What is being asked ::
Restate the data below word for word. Skip any images it contains.
= = =
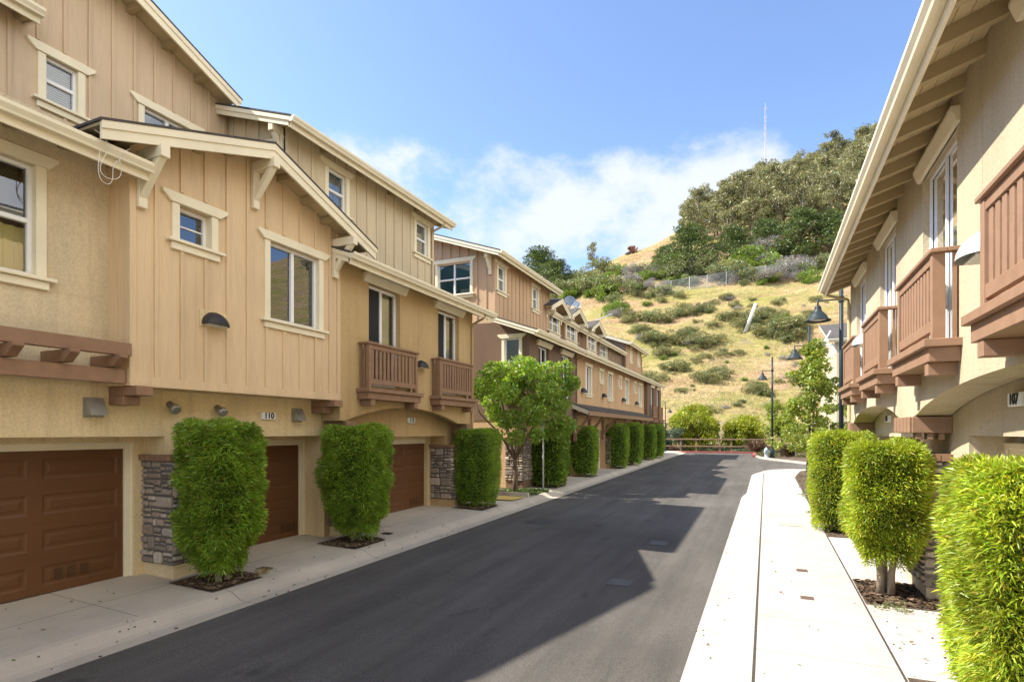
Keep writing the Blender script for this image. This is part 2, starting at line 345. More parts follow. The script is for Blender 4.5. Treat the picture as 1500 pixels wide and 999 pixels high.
def french(th, f, u0, u1, z0, z1, inset=.12, flip=False, inside='curtain', lab=None, hd=(.13, .16, .21, .22), closed=False):
    """juliet french door: window > pane, open leaf, header, recess"""
    b = MB(); fw, d = (.03 if closed else .06), .08; wi = -inset; um = (u0+u1)/2; hm = .018 if closed else .04; d = .035 if closed else d
    b.box(f, u0, u1, wi-d, wi, z1-fw, z1); b.box(f, u0, u1, wi-d, wi, z0, z0+.04)
    for a, c in ((u0,u0+fw), (u1-fw,u1), (um-hm,um+hm)): b.box(f, a, c, wi-d, wi, z0+.04, z1-fw)
    o = b.build('french_door', 'white', th, bevel=.004)
    sides = ((u0+fw, um-.04), (um+.04, u1-fw)); opn, gls = sides if not flip else sides[::-1]
    p = MB(); p.poly([f.p(gls[0],wi-.04,z0+.04), f.p(gls[1],wi-.04,z0+.04), f.p(gls[1],wi-.04,z1-fw), f.p(gls[0],wi-.04,z1-fw)]); p.build('pane', 'glass', o, recalc=False)
    if closed:
        p = MB(); p.poly([f.p(opn[0],wi-.035,z0+.04), f.p(opn[1],wi-.035,z0+.04), f.p(opn[1],wi-.035,z1-fw), f.p(opn[0],wi-.035,z1-fw)]); p.build('pane', 'glass', o, recalc=False)
    else: s = MB(); s.box(f, opn[0], opn[1], wi-.05, wi-.03, z0+.04, z1-fw); s.build('insect_screen', 'screen', o)
    k = MB(); dk = wi-.4; U0, U1, Z0, Z1 = u0, u1, z0, z1; u0 += .004; u1 -= .004; z0 += .004; z1 -= .004
    k.poly([f.p(u0,dk,z0), f.p(u1,dk,z0), f.p(u1,dk,z1), f.p(u0,dk,z1)], 1)
    for P in (((u0,z0),(u1,z0)), ((u1,z0),(u1,z1)), ((u1,z1),(u0,z1)), ((u0,z1),(u0,z0))):
        (x1,y1),(x2,y2) = P; k.poly([f.p(x1,wi-d,y1), f.p(x2,wi-d,y2), f.p(x2,dk,y2), f.p(x1,dk,y1)], 1)
    n = 16
    if inside == 'curtain':
        for i in range(n):
            a, c = (gls[0]+(gls[1]-gls[0])*(i+q)/n for q in (0, 1)); k.poly([f.p(a,wi-.2+.02*math.sin(i*2.1),z0), f.p(c,wi-.2+.02*math.sin(i*2.1+2.1),z0), f.p(c,wi-.2+.02*math.sin(i*2.1+2.1),z1), f.p(a,wi-.2+.02*math.sin(i*2.1),z1)], 0)
    k.build('curtain' if inside == 'curtain' else 'room_recess', [('curtain_slate' if closed else 'curtain') if inside == 'curtain' else 'dark', 'dark'], o); u0, u1, z0, z1 = U0, U1, Z0, Z1
    h = MB(); h.wz(f, [(-.02, z1), (.04, z1), (hd[0], z1+hd[1]), (hd[0], z1+hd[2]), (-.02, z1+hd[2])], u0-hd[3], u1+hd[3])
    h.build('header_trim', 'cream', o, bevel=.006)
    return o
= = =
Completed exercise ::
Keep writing the Blender script for this image. This is part 2, starting at line 345. More parts follow. The script is for Blender 4.5. Treat the picture as 1500 pixels wide and 999 pixels high.
def french(th, f, u0, u1, z0, z1, inset=.12, flip=False, inside='curtain', lab=None, hd=(.13, .16, .21, .22), closed=False):
    """juliet french door: window > pane, open leaf, header, recess"""
    b = MB(); fw, d = (.03 if closed else .06), .08; wi = -inset; um = (u0+u1)/2; hm = .018 if closed else .04; d = .035 if closed else d
    b.box(f, u0, u1, wi-d, wi, z1-fw, z1); b.box(f, u0, u1, wi-d, wi, z0, z0+.04)
    for a, c in ((u0,u0+fw), (u1-fw,u1), (um-hm,um+hm)): b.box(f, a, c, wi-d, wi, z0+.04, z1-fw)
    o = b.build('french_door', 'white', th, bevel=.004)
    sides = ((u0+fw, um-.04), (um+.04, u1-fw)); opn, gls = sides if not flip else sides[::-1]
    p = MB(); p.poly([f.p(gls[0],wi-.04,z0+.04), f.p(gls[1],wi-.04,z0+.04), f.p(gls[1],wi-.04,z1-fw), f.p(gls[0],wi-.04,z1-fw)]); p.build('pane', 'glass', o, recalc=False)
    if closed:
        p = MB(); p.poly([f.p(opn[0],wi-.035,z0+.04), f.p(opn[1],wi-.035,z0+.04), f.p(opn[1],wi-.035,z1-fw), f.p(opn[0],wi-.035,z1-fw)]); p.build('pane', 'glass', o, recalc=False)
    else: s = MB(); s.box(f, opn[0], opn[1], wi-.05, wi-.03, z0+.04, z1-fw); s.build('insect_screen', 'screen', o)
    k = MB(); dk = wi-.4; U0, U1, Z0, Z1 = u0, u1, z0, z1; u0 += .004; u1 -= .004; z0 += .004; z1 -= .004
    k.poly([f.p(u0,dk,z0), f.p(u1,dk,z0), f.p(u1,dk,z1), f.p(u0,dk,z1)], 1)
    for P in (((u0,z0),(u1,z0)), ((u1,z0),(u1,z1)), ((u1,z1),(u0,z1)), ((u0,z1),(u0,z0))):
        (x1,y1),(x2,y2) = P; k.poly([f.p(x1,wi-d,y1), f.p(x2,wi-d,y2), f.p(x2,dk,y2), f.p(x1,dk,y1)], 1)
    n = 16
    if inside == 'curtain':
        for i in range(n):
            a, c = (gls[0]+(gls[1]-gls[0])*(i+q)/n for q in (0, 1)); k.poly([f.p(a,wi-.2+.02*math.sin(i*2.1),z0), f.p(c,wi-.2+.02*math.sin(i*2.1+2.1),z0), f.p(c,wi-.2+.02*math.sin(i*2.1+2.1),z1), f.p(a,wi-.2+.02*math.sin(i*2.1),z1)], 0)
    k.build('curtain' if inside == 'curtain' else 'room_recess', [('curtain_slate' if closed else 'curtain') if inside == 'curtain' else 'dark', 'dark'], o); u0, u1, z0, z1 = U0, U1, Z0, Z1
    h = MB(); h.wz(f, [(-.02, z1), (.04, z1), (hd[0], z1+hd[1]), (hd[0], z1+hd[2]), (-.02, z1+hd[2])], u0-hd[3], u1+hd[3])
    h.build('header_trim', 'cream', o, bevel=.006)
    return o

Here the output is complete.